Hausfrauen selbst haben gegenüber berufstätigen Frauen sicher geringere gesellschaftliche Geltung. Wenn sich eine Frau darüber beklagt, daß sie sich minderwertig fühlt, wenn sie beim Ausfüllen eines Fragebogens ihren Beruf mit dem der „Hausfrau” angibt, so hört sie nicht selten die tröstende Antwort: „Aber Hausfrau und Muttersein ist doch ein sooo wichtiger Beruf.” '

„Wichtig”: das magische Wort, mit dem man Frauen dazu bringt, diese Arbeit auch in Zukunft gut und ohne Honorierung weiterzumachen.

„ Haushaltsführung”: sie wird heu -te als unproduktive „Nicht-Arbeit” verstanden, hatte früher, wo sie in der von Mann und Frau gemeinsam geführten mittelalterlichen Haus- und Gewerbegemeinschaft geleistet wurde, einen sehr hohen Stellenwert.

Die Hausarbeit im heutigen Sinn entstand mit der Trennung von Arbeits- und Wohnort und entwickelte sich sozusagen als Kehrseite der Arbeitsteilung, die darin bestand, daß der Mann fort zur Arbeit ging, die Frau jedoch zu Hause blieb und da auch arbeitete.

Während sich die Industriegesellschaft heute in rasantem Tempo zu einer gestreßten, gesundheits- und umweltfeindlichen Leistungsgesell-schaft weiterentwickelt hat, mußte und muß ein Flucht- und Erholungsort offengehalten werden: das Haus, die Wohnung, die Familie. Es wird in diesem Zusammenhang verständlich, daß die Hausfrau als „Naturreservat” für die Regeneration von Mann und Kindern eine große gesellschaftspolitische Funktion übernommen hat. Er wird nach wie vor der harten Arbeitswelt zugeordnet, sie ist die ausgleichende, dem privaten Erholungsraum zugeordnete Person.

Die Technisierung vieler Lebensbereiche, der Ersatz der Arbeitsplätze durch Maschinen und Computer, das alles wirkt für den Menschen sozial sehr einengend. Viele dieser technischen Rationalisierungsmaßnahmen ersetzen heute vielfach den ganz alltäglichen Kontakt mit Menschen.
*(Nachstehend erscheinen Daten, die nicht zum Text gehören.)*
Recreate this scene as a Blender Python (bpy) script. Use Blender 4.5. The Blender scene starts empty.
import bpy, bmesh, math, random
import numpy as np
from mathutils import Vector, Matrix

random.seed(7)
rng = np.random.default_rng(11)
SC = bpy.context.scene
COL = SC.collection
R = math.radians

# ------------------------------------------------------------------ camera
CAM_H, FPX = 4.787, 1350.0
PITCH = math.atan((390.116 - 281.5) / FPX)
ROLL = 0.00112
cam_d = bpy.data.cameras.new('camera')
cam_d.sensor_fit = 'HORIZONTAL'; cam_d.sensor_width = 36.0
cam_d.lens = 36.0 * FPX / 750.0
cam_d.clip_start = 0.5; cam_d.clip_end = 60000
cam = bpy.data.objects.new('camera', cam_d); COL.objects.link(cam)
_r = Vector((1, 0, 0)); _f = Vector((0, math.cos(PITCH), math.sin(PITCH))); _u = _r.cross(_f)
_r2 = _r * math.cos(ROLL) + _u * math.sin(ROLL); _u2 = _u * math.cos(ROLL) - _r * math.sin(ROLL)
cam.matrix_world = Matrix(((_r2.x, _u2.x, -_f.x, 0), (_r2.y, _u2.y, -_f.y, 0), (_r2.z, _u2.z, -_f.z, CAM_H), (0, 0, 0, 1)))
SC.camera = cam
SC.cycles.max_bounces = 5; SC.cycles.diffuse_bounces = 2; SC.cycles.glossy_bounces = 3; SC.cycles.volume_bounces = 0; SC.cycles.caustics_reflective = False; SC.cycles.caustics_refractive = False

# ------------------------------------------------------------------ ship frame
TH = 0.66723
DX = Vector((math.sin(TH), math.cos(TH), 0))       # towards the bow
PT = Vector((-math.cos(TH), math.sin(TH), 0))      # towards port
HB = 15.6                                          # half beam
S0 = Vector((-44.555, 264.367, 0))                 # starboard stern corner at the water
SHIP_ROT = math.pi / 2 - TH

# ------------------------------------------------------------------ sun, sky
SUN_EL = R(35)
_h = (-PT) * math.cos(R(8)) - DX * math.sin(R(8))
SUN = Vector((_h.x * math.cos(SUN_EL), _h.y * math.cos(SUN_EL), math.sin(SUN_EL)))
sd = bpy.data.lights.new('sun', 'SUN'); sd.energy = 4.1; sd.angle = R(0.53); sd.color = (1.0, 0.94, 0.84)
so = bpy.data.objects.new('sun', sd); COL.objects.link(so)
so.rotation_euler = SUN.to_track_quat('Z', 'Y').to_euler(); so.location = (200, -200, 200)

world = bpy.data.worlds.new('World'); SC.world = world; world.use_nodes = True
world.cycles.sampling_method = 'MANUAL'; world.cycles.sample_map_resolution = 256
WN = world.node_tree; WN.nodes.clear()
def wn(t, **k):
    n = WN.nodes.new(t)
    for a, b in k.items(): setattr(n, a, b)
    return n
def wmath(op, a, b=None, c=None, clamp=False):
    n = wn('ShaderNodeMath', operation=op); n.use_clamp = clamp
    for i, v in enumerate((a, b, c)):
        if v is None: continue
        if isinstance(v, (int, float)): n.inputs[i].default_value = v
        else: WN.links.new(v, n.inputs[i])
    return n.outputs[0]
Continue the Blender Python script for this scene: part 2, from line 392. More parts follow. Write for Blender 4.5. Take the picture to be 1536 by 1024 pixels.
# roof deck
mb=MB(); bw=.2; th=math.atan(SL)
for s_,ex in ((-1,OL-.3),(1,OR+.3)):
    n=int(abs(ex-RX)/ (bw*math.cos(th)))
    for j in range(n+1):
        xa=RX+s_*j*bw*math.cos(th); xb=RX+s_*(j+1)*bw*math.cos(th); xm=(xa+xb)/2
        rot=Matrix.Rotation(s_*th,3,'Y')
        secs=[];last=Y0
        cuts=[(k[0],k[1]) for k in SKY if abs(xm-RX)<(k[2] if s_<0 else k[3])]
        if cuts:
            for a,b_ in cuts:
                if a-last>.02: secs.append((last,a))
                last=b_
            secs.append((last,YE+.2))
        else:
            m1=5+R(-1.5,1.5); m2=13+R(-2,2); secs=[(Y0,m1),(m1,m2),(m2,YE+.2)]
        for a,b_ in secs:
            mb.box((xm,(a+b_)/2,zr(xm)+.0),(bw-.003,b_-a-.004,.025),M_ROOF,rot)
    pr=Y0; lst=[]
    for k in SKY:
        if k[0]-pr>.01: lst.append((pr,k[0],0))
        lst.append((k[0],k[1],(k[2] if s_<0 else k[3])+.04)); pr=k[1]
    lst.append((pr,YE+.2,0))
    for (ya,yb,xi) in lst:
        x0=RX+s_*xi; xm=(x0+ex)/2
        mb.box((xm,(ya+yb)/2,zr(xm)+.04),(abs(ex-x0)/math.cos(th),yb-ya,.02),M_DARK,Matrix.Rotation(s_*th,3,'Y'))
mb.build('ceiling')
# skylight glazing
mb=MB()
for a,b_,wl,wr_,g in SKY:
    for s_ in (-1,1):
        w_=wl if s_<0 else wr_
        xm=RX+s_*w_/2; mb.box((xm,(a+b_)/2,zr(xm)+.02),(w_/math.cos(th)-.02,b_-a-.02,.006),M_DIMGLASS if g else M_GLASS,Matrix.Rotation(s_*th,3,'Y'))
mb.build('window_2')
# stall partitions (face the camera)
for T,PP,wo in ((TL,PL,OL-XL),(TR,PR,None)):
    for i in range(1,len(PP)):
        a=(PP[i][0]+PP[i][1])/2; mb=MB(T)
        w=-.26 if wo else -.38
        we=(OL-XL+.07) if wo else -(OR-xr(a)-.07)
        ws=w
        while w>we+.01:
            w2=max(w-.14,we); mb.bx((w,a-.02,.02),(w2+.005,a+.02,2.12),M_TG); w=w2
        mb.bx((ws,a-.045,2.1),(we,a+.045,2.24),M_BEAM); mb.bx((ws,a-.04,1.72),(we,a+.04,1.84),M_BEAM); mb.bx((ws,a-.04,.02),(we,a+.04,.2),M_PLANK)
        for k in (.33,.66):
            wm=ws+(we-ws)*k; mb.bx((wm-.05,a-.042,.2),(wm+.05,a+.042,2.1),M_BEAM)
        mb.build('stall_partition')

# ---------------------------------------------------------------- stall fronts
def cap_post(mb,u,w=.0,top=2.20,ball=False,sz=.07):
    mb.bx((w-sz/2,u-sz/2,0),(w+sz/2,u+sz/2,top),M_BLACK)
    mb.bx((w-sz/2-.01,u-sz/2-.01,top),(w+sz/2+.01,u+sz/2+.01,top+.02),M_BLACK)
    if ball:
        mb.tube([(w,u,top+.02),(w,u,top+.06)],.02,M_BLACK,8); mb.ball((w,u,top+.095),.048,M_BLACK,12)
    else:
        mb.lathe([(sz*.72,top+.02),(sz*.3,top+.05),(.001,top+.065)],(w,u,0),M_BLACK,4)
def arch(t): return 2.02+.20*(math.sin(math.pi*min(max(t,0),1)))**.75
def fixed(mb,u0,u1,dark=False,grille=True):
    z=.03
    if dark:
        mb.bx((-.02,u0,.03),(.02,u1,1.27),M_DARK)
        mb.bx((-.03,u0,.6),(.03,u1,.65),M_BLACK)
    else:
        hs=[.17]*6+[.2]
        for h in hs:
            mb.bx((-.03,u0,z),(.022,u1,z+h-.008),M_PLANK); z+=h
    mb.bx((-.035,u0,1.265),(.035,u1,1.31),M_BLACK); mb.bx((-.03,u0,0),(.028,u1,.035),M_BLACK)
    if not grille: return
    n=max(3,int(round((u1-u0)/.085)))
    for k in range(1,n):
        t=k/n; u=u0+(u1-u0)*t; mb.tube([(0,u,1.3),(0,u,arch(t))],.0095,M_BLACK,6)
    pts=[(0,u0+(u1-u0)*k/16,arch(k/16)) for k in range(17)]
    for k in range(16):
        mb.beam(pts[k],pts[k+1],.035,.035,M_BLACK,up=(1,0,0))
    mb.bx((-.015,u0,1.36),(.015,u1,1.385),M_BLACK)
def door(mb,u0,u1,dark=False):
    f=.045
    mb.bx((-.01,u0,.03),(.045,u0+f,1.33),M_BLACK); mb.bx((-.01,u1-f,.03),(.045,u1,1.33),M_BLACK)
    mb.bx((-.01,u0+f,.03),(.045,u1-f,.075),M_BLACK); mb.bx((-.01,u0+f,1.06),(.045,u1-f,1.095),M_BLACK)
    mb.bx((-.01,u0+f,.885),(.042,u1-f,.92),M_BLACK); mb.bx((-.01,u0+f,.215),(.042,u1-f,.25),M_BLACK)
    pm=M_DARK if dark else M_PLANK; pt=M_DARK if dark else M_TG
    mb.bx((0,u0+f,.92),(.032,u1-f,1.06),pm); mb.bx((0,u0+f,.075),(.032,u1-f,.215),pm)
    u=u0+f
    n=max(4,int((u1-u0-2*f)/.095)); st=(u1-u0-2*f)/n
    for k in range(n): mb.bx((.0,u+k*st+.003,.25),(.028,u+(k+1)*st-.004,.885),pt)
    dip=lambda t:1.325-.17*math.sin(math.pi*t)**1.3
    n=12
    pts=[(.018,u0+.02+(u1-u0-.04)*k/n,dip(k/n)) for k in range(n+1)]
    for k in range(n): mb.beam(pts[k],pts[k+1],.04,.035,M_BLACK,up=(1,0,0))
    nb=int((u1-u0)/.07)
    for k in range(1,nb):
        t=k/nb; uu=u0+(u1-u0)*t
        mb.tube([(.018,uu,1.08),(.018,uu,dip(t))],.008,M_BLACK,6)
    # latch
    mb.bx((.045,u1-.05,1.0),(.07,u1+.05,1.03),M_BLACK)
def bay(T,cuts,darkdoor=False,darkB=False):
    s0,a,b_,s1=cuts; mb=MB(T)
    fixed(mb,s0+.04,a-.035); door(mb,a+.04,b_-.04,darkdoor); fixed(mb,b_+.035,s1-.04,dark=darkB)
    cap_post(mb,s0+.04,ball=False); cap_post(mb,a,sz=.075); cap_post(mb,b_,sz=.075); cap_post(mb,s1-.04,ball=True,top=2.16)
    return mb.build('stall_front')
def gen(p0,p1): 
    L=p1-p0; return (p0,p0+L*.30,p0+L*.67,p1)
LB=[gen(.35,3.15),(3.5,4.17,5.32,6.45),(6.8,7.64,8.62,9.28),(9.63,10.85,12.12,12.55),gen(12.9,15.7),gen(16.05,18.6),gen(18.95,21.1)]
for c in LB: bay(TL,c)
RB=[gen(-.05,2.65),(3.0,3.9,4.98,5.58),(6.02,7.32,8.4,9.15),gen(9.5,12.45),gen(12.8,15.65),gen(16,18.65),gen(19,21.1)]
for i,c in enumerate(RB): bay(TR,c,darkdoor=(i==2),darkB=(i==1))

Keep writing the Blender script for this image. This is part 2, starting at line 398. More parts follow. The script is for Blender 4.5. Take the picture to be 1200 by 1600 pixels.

Heute kann ein berufstätiger Mensch den Arbeitsplatz und sein Zuhause erreichen, ohne ein einziges Wort gesprochen zu haben. Fahrkartenautomaten anstelle von Bahnbeamten, Tankautomaten statt persönlicher Bedienung an der Tankstelle, Selbstbedienung anstelle des Verkäufers oder der Verkäuferin beim Einkaufen, Stempeluhr beim Eingang zur Arbeit, bargeldlose Gehaltszahlung, bargeldlose Bezahlung von monatlichen Rechnungen: vom Banko-mat bis zum Postamt ist fast kein zwischenmenschlicher Kontakt mehr nötig, in vielen Fällen auch gar nicht mehr möglich.

Emotionales Defizit

Es erstaunt daher sicher kaum, daß hier ein großes emotionales Defizit entsteht. Die Kompensation dieses Defizits fällt in den Bereich der innerfamiliären Beziehungsarbeit und wird - oft mehr oder weniger bewußt- als Hauptinhalt der Haus- und Familienarbeit der Frau angesehen. Wie schön ist es, wenn er abends müde, den harten Konkurrenzkampf hinter sich lassend, in seine gemütliche, geduldige Familienatmosphäre eintauchen kann, wo er eine ganz individuell auf ihn eingestimmte Person vorfindet: seine Frau. Einen solchen Luxus kann sich eine Frau in derselben Situation nur in bescheidenem Rahmen der Haushaltsführung mit Geld erkaufen. Ihre Hausfrau heißt Hausangestellte. Der „emotionale Abfallkübel- und Erholungs-Service”, den der traditionelle Mann von seiner Hausfrau erwarten kann, fehlt.

Es ist völlig unverständlich, daß der Job einer Hausfrau, der äußerst anspruchsvoll und vielfältig ist, von unserer modernen Leistungsgesellschaft - die sich ja nur an Lohnarbeit orientiert - so niedrig, wenn nicht sogar als wertlos eingestuft wird.